- EXERCISE GOAL: Copy every line of the listing exactly.

---*---

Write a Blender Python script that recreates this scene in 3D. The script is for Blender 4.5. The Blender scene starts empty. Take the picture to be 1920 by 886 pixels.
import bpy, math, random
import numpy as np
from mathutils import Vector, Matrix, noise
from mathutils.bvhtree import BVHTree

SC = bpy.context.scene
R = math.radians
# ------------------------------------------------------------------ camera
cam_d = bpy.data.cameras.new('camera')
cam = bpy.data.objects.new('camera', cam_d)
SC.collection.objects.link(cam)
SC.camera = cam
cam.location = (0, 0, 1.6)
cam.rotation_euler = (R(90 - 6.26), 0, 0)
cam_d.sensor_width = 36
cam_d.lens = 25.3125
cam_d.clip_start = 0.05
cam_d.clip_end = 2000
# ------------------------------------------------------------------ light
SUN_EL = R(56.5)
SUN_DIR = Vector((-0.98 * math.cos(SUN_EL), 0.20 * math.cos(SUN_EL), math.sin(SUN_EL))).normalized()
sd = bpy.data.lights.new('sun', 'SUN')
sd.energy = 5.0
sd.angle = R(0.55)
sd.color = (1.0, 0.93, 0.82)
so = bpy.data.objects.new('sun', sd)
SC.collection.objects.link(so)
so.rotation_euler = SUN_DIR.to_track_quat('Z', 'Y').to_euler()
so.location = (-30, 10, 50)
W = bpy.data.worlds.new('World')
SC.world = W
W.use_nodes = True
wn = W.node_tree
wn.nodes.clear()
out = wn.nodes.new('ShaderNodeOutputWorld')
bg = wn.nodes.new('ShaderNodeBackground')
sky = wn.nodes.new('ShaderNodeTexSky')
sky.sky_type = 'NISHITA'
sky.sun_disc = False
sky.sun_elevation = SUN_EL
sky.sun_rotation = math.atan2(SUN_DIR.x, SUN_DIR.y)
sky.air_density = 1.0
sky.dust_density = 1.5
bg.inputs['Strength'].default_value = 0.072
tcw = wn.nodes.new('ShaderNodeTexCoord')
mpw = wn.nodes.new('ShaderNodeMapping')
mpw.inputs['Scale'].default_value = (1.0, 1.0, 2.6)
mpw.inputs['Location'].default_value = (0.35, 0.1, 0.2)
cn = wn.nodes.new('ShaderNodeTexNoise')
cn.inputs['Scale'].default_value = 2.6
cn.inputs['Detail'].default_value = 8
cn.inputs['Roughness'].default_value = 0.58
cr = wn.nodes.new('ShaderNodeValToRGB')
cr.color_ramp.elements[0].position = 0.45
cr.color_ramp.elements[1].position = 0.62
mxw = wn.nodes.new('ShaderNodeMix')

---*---

- TASK RESULT:
Write a Blender Python script that recreates this scene in 3D. The script is for Blender 4.5. The Blender scene starts empty. Take the picture to be 1920 by 886 pixels.
import bpy, math, random
import numpy as np
from mathutils import Vector, Matrix, noise
from mathutils.bvhtree import BVHTree

SC = bpy.context.scene
R = math.radians
# ------------------------------------------------------------------ camera
cam_d = bpy.data.cameras.new('camera')
cam = bpy.data.objects.new('camera', cam_d)
SC.collection.objects.link(cam)
SC.camera = cam
cam.location = (0, 0, 1.6)
cam.rotation_euler = (R(90 - 6.26), 0, 0)
cam_d.sensor_width = 36
cam_d.lens = 25.3125
cam_d.clip_start = 0.05
cam_d.clip_end = 2000
# ------------------------------------------------------------------ light
SUN_EL = R(56.5)
SUN_DIR = Vector((-0.98 * math.cos(SUN_EL), 0.20 * math.cos(SUN_EL), math.sin(SUN_EL))).normalized()
sd = bpy.data.lights.new('sun', 'SUN')
sd.energy = 5.0
sd.angle = R(0.55)
sd.color = (1.0, 0.93, 0.82)
so = bpy.data.objects.new('sun', sd)
SC.collection.objects.link(so)
so.rotation_euler = SUN_DIR.to_track_quat('Z', 'Y').to_euler()
so.location = (-30, 10, 50)
W = bpy.data.worlds.new('World')
SC.world = W
W.use_nodes = True
wn = W.node_tree
wn.nodes.clear()
out = wn.nodes.new('ShaderNodeOutputWorld')
bg = wn.nodes.new('ShaderNodeBackground')
sky = wn.nodes.new('ShaderNodeTexSky')
sky.sky_type = 'NISHITA'
sky.sun_disc = False
sky.sun_elevation = SUN_EL
sky.sun_rotation = math.atan2(SUN_DIR.x, SUN_DIR.y)
sky.air_density = 1.0
sky.dust_density = 1.5
bg.inputs['Strength'].default_value = 0.072
tcw = wn.nodes.new('ShaderNodeTexCoord')
mpw = wn.nodes.new('ShaderNodeMapping')
mpw.inputs['Scale'].default_value = (1.0, 1.0, 2.6)
mpw.inputs['Location'].default_value = (0.35, 0.1, 0.2)
cn = wn.nodes.new('ShaderNodeTexNoise')
cn.inputs['Scale'].default_value = 2.6
cn.inputs['Detail'].default_value = 8
cn.inputs['Roughness'].default_value = 0.58
cr = wn.nodes.new('ShaderNodeValToRGB')
cr.color_ramp.elements[0].position = 0.45
cr.color_ramp.elements[1].position = 0.62
mxw = wn.nodes.new('ShaderNodeMix')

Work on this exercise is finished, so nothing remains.